• Jaime Richards

The Yin-Yang of the Seth Godin Book, TRIBES


The Seth Godin Book, Tribes, is all good. In my class, it’s a required part of my curriculum. While walking my dog, I listened to it. Twice. And his TED Talk, “The Tribes We Lead,” is a must-watch for anyone aspiring to lead anything. It gives hope to all of us who don’t have mad skills, breathtaking beauty or extraordinary wealth.

Tribes teaches us to connect. Not with everyone. That’s not possible. Not with the majority. That’s not necessary. But with a core group of people who share our conviction, whatever it may be.

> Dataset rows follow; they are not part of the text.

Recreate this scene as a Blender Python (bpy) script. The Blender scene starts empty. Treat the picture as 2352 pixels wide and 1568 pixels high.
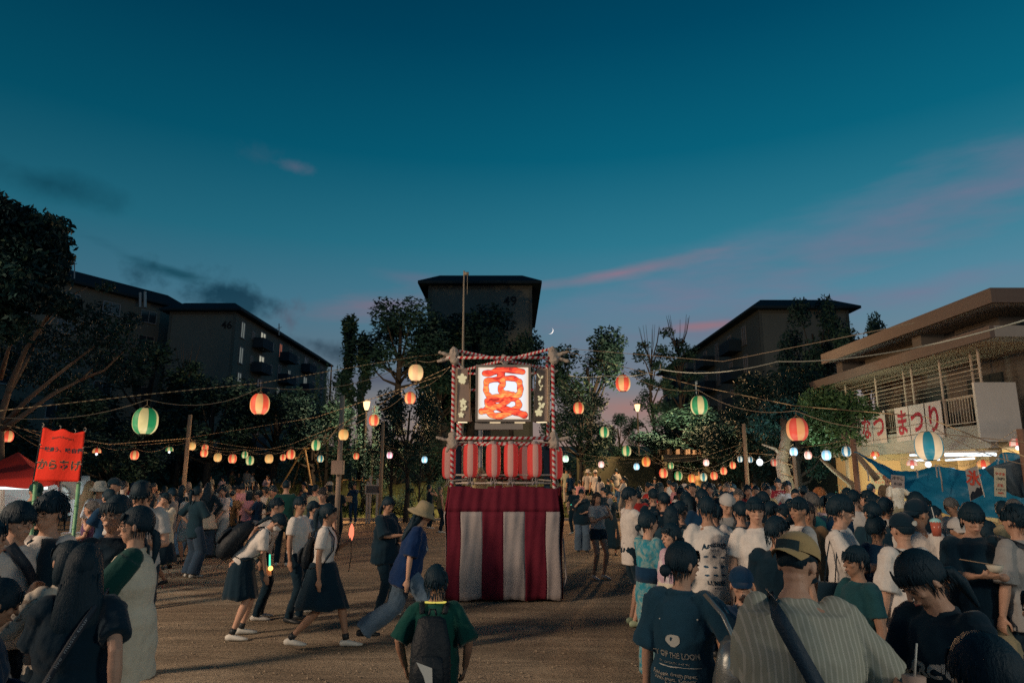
import bpy, bmesh, math, random
import numpy as np
from mathutils import Vector, Matrix, Quaternion
R = math.radians
rnd = random.Random(7)
sc = bpy.context.scene
C = sc.collection

# ------------------------------------------------------------------ camera, sky, lamps, exposure
CAM_H = 1.9
PITCH = R(11.2)
FPX = 1568.0
cam_d = bpy.data.cameras.new('camera'); cam = bpy.data.objects.new('camera', cam_d); C.objects.link(cam)
cam.location = (0, 0, CAM_H); cam.rotation_euler = (R(90) + PITCH, 0, 0)
cam_d.sensor_width = 36; cam_d.lens = 24; cam_d.clip_end = 3000; cam_d.clip_start = 0.05
sc.camera = cam
sc.view_settings.view_transform = 'Standard'; sc.view_settings.look = 'None'
sc.view_settings.exposure = 0.0; sc.view_settings.gamma = 1.0
sc.view_settings.use_curve_mapping = False
sc.render.engine = 'CYCLES'
cy = sc.cycles
cy.use_denoising = False
cy.max_bounces = 4; cy.diffuse_bounces = 2; cy.glossy_bounces = 2; cy.transmission_bounces = 2
cy.transparent_max_bounces = 4
cy.use_light_tree = True
cy.sample_clamp_indirect = .5; cy.sample_clamp_direct = 1.5
cy.caustics_reflective = False; cy.caustics_refractive = False

def ray(px, py):
    """direction through a point of the photograph (measured on a 2352 px wide copy)"""
    xc = (px - 1176.0) / FPX; yc = (784.0 - py) / FPX
    c, s = math.cos(PITCH), math.sin(PITCH)
    return Vector((xc, c - s * yc, s + c * yc))
def P(px, py, Y):
    d = ray(px, py); t = Y / d.y
    return Vector((d.x * t, Y, CAM_H + d.z * t))
def G(px, py, z=0.0):
    d = ray(px, py); t = (z - CAM_H) / d.z
    return Vector((d.x * t, d.y * t, z))
def azel(px, py):
    d = ray(px, py).normalized()
    return math.atan2(d.x, d.y), math.asin(d.z)

# ---- world: dusk gradient with a few thin clouds
world = bpy.data.worlds.new('World'); sc.world = world; world.use_nodes = True
nt = world.node_tree; nt.nodes.clear()
class NT:
    def __init__(s, t): s.t = t
    def n(s, ty, **kw):
        x = s.t.nodes.new(ty)
        for k, v in kw.items():
            if k == 'ins':
                for i, val in v.items():
                    if hasattr(val, 'is_linked') or isinstance(val, bpy.types.NodeSocket): s.t.links.new(val, x.inputs[i])
                    else: x.inputs[i].default_value = val
            else: setattr(x, k, v)
        return x
    def m(s, op, a, b=None, c=None, clamp=False):
        x = s.n('ShaderNodeMath', operation=op); x.use_clamp = clamp
        for i, v in enumerate((a, b, c)):
            if v is None: continue
            if isinstance(v, bpy.types.NodeSocket): s.t.links.new(v, x.inputs[i])
            else: x.inputs[i].default_value = v
        return x.outputs[0]
    def ramp(s, fac, stops, interp='LINEAR'):
        x = s.n('ShaderNodeValToRGB'); x.color_ramp.interpolation = interp
        e = x.color_ramp.elements
        while len(e) > 1: e.remove(e[-1])
        e[0].position = stops[0][0]; e[0].color = col4(stops[0][1])
        for p, c in stops[1:]:
            q = e.new(p); q.color = col4(c)
        s.t.links.new(fac, x.inputs[0]); return x.outputs[0]
    def mix(s, fac, a, b, blend='MIX'):
        x = s.n('ShaderNodeMix', data_type='RGBA', blend_type=blend)
        for i, v in ((0, fac), (6, a), (7, b)):
            if isinstance(v, bpy.types.NodeSocket): s.t.links.new(v, x.inputs[i])
            else: x.inputs[i].default_value = col4(v) if i else v
        return x.outputs[2]
def col4(c):
    return (c[0], c[1], c[2], 1.0) if isinstance(c, (tuple, list)) else (c, c, c, 1.0)
def s2l(r, g, b):
    f = lambda v: (v / 255 / 12.92) if v / 255 <= .04045 else ((v / 255 + .055) / 1.055) ** 2.4
    return (f(r), f(g), f(b))
W = NT(nt)
tc = W.n('ShaderNodeTexCoord'); sep = W.n('ShaderNodeSeparateXYZ', ins={0: tc.outputs['Generated']})
X_, Y_, Z_ = sep.outputs
el = W.m('ARCSINE', Z_); az = W.m('ARCTAN2', X_, Y_)
SKY = [(-90, (5, 12, 22)), (-2, (70, 66, 76)), (0, (160, 124, 112)), (5, (144, 130, 126)), (8.5, (112, 126, 140)), (14, (80, 128, 150)), (19, (44, 118, 140)),
       (26, (8, 94, 119)), (35, (0, 70, 97)), (46, (0, 45, 70)), (90, (1, 32, 54))]
elN = W.m('DIVIDE', W.m('ADD', el, math.pi / 2), math.pi)
base = W.ramp(elN, [((e + 90) / 180, s2l(*c)) for e, c in SKY])
# the afterglow stands to the right of the view: darker and cooler to the left
azf = W.m('MULTIPLY_ADD', W.m('SINE', W.m('SUBTRACT', az, R(8))), 0.5, 0.5, clamp=True)
base = W.mix(1.0, base, W.ramp(azf, [(0.0, (.46, .56, .58)), (.24, (.66, .76, .78)), (.5, (1, 1, 1)), (.8, (1.14, 1.12, 1.10)), (1, (1, 1, 1))]), 'MULTIPLY')
nz = W.n('ShaderNodeTexNoise', ins={'Vector': tc.outputs['Generated'], 'Scale': 7.0, 'Detail': 6.0, 'Roughness': .6})
nzs = W.n('ShaderNodeTexNoise', ins={'Vector': W.n('ShaderNodeMapping', ins={0: tc.outputs['Generated'], 3: (3, 3, 14)}).outputs[0], 'Scale': 2.4, 'Detail': 5.0, 'Roughness': .55})
def blob(px, py, lx, ly, tilt, color, amt, soft=1.0, stretch=False, rough=.55):
    """a cloud: an uneven ellipse round a direction of the sky, half lengths lx, ly in degrees, tilt in degrees"""
    global base
    a0, e0 = azel(px, py)
    da = W.m('MULTIPLY', W.m('SUBTRACT', az, a0), math.cos(e0)); de = W.m('SUBTRACT', el, e0)
    c, s = math.cos(R(tilt)), math.sin(R(tilt))
    u = W.m('ADD', W.m('MULTIPLY', da, c / R(lx)), W.m('MULTIPLY', de, s / R(lx)))
    v = W.m('ADD', W.m('MULTIPLY', da, -s / R(ly)), W.m('MULTIPLY', de, c / R(ly)))
    r = W.m('SQRT', W.m('ADD', W.m('MULTIPLY', u, u), W.m('MULTIPLY', v, v)))
    n = (nzs if stretch else nz).outputs[0]
    f = W.m('SUBTRACT', W.m('ADD', 1.0, W.m('MULTIPLY', W.m('SUBTRACT', n, .5), rough * 4)), r)
    f = W.m('DIVIDE', f, soft, clamp=True)
    f = W.m('MULTIPLY', W.m('SMOOTHSTEP' if False else 'POWER', f, 1.3), amt)
    base = W.mix(f, base, s2l(*color))
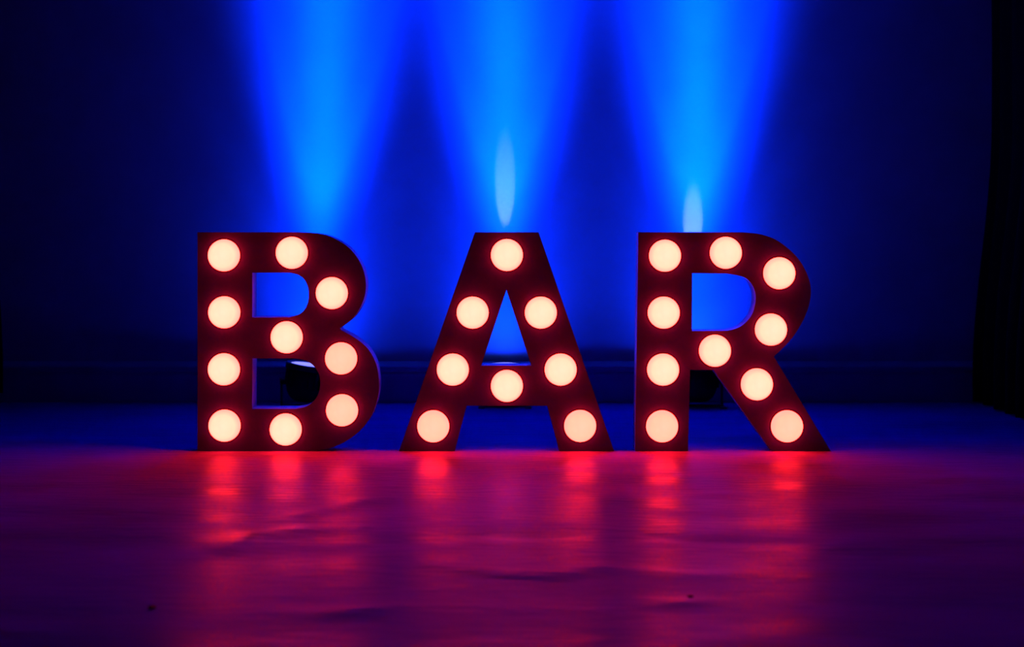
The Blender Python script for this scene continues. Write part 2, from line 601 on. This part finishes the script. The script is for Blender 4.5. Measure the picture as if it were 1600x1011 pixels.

I’m obsessed with Godin’s story about Nathan Winograd. Winograd may never know it, but he’s one of my mentors. His cause – transforming cities and their animal shelters into no kill zones – doesn’t move everyone. But that’s OK. It doesn’t have to. To accomplish the improbable, which he did, it only needed a devoted tribe of zealous advocates.

That’s the yang.

The yin, the dark side of tribes, is the sports fan tribe that wants to maim anyone not wearing the right colors. The yin is the political tribe that refuses to accept anything the other side says as sensible or viable. The yin is the religion that believes its rituals and truths are the only rituals and truths. From cliques at school to border clashes from Crimea to Korea, tribes can be lethal to human relations. Loyalty is good. Too much loyalty is bad.

To be for something or someone doesn’t require that we be against something or someone. We can favor our team without denigrating its opponent – even its rival. If we allow ourselves to learn about the other side, we’ll probably find that it includes people we wish were on our side.

I got my commission as an Air Force officer through the ROTC program at UCLA. Both my daughters are hard core Bruins. My oldest got married on the UCLA campus. More than any other school, I support UCLA.

Still, more than a few of my favorite students have attended USC, none more special than Sammy Vo, a 2015 graduate of USC’s physician assistant program. Although it felt strange, I knew I wasn’t wrong when I slipped a Trojan tank top over my red sweatshirt and attended Sammy’s graduation on SC’s campus.

The tribe wasn’t mine, but it was still all fine. I didn’t feel disloyal. I was there for Sammy, not some tribe.